Top-Quark Decay at Next-to-Next-to-Next-to-Leading Order in QCD

TL;DR

This paper provides the first complete next-to-next-to-next-to-leading order (NNNLO) QCD corrections to top-quark decay observables, significantly improving theoretical precision for decay width and helicity fractions relevant for future collider experiments.

Contribution

It introduces the first full NNNLO QCD calculations for top-quark decay, refining predictions for decay width and helicity fractions with unprecedented accuracy.

Findings

NNNLO correction decreases decay width by about 0.8%.
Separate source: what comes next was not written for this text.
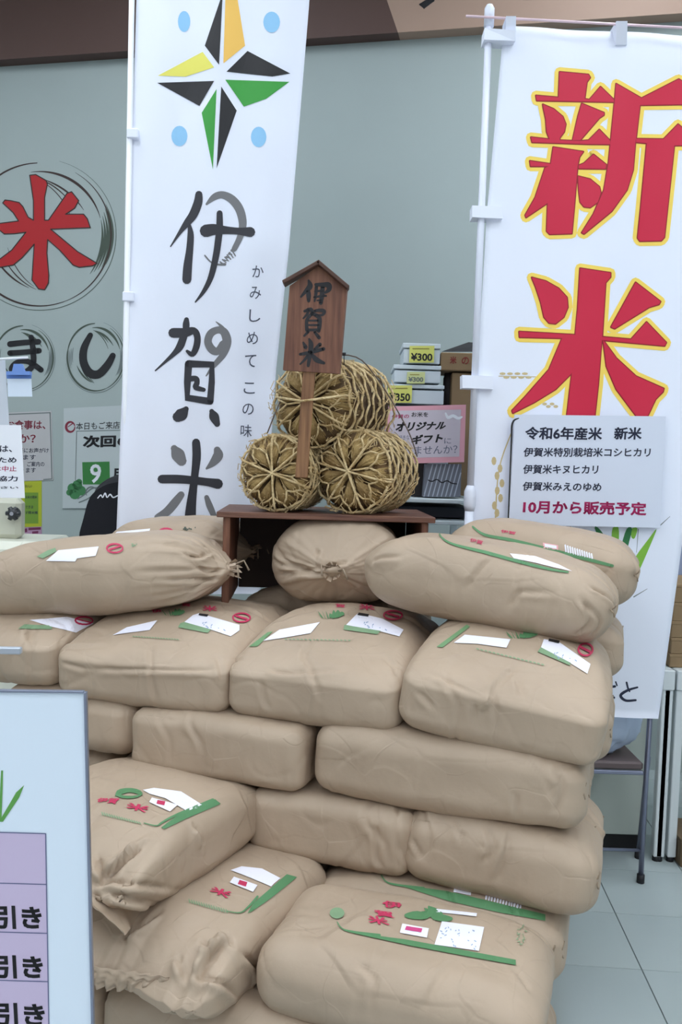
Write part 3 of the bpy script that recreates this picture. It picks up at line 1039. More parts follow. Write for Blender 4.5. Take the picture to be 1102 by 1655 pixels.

Predicted decay width matches future collider precision requirements.

QCD effects on helicity fractions are negligible at the per-mille level.

Abstract

We present the first complete high-precision QCD corrections to the inclusive decay width $\mathrm{\Gamma}_t$, the $W$-helicity fractions $f_{\mathrm{L,R,0}}$ and semi-inclusive distributions for the top-quark decay process $t \rightarrow b + W^+ + X_{\mathrm{\tiny QCD}}$ at NNNLO in the strong coupling constant $\alpha_s$. In particular, the pure NNNLO QCD correction decreases the $\mathrm{\Gamma}_t$ by about $0.8\%$ of the previous NNLO result at the top-quark pole mass scale, exceeding the error estimated by the usual scale-variation prescription. After taking into account all sources of errors, we get $\mathrm{\Gamma}_t = 1.3148^{+0.003}_{-0.005} + 0.027\,(m_t - 172.69)\,\text{GeV} $, the error of which meets the request by future colliders. On the other hand, the NNNLO QCD effects on $f_{\mathrm{L,R,0}}$ are found to be much smaller, at the level of one per-mille for the dominating $f_{0}$, predestining them to act as precision observables for the top-quark decay process.